A fluid description of a plasma species tends to be less computationally intensive than a kinetic description and it is also more suitable for incorporating chemical reactions. These advantages, however, come with a significant drawback: an energy distribution function must be assumed. While this is often not an important consideration for ions and neutral species, it is significant for electrons. The electron energy distribution function (EEDF) has a substantial impact on the plasma characteristics, and the EEDF is itself highly dependent on the operating conditions and composition of the plasma. To account for the effects of a non-Maxwellian EEDF, a simplified form of the Boltzmann equation is solved and the results of the analysis generate the transport coefficients and reaction rates to define the fluid equations. In this way, a simplified kinetic description of the electrons is implicitly incorporated in the fluid description without substantially increasing the computational requirements, generally this provides sufficient accuracy for most plasma applications.
The kinetic and fluid approaches can be adapted and combined in various ways to construct a plasma model. For normal industrial plasmas, kinetic descriptions of ions and neutrals do not typically provide enough advantage to justify the computational cost, so purely kinetic plasma models are seldom used. Instead, a kinetic description of the electrons, and possibly high energy ions and neutrals, can be combined with fluid descriptions of the remaining species. This type of hybrid plasma model has the potential for high accuracy in a broad range of applications by exploiting the strengths of both kinetic and fluid approaches, but it remains quite computationally intensive. Plasma models utilizing only a fluid approach include multi-fluid and magnetohydrodynamic (MHD) models; multi-fluid models treat all species as separate, interpenetrating fluids, and typically utilize a Boltzmann solver as a preprocessing step. This type of plasma model can provide sufficient accuracy for most industrial plasmas while maintaining reasonable computational requirements and thus it is widely used. In contrast, MHD models treat the plasma as a single electrically conductive fluid, potentially resulting in lower computational requirements but also restricting the range of applications for which the model is suitable.
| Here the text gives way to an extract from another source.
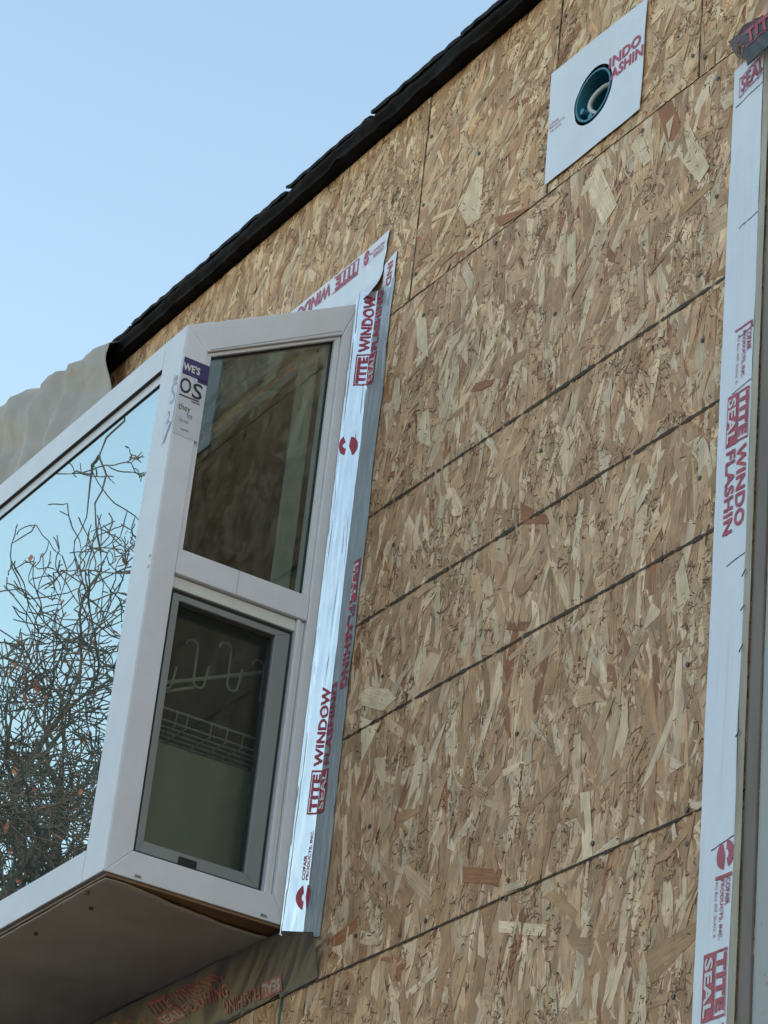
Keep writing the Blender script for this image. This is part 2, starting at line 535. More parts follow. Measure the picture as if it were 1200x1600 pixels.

Integration of these approaches for computational analysis of plasma phenomena into the early stage of plasma product and technology design has allowed AltaSim to assist our clients achieve optimum performance in a range of plasma technologies such as:
- DC
- Inductively coupled plasma
- Capacitively coupled plasma
- Microwave plasma excitation
When coupled with GUI designed for use by non-experts, computational analyses of plasma can be structured to provide process engineers the opportunity to use computational analysis to troubleshoot current problems and design improved processes and technologies.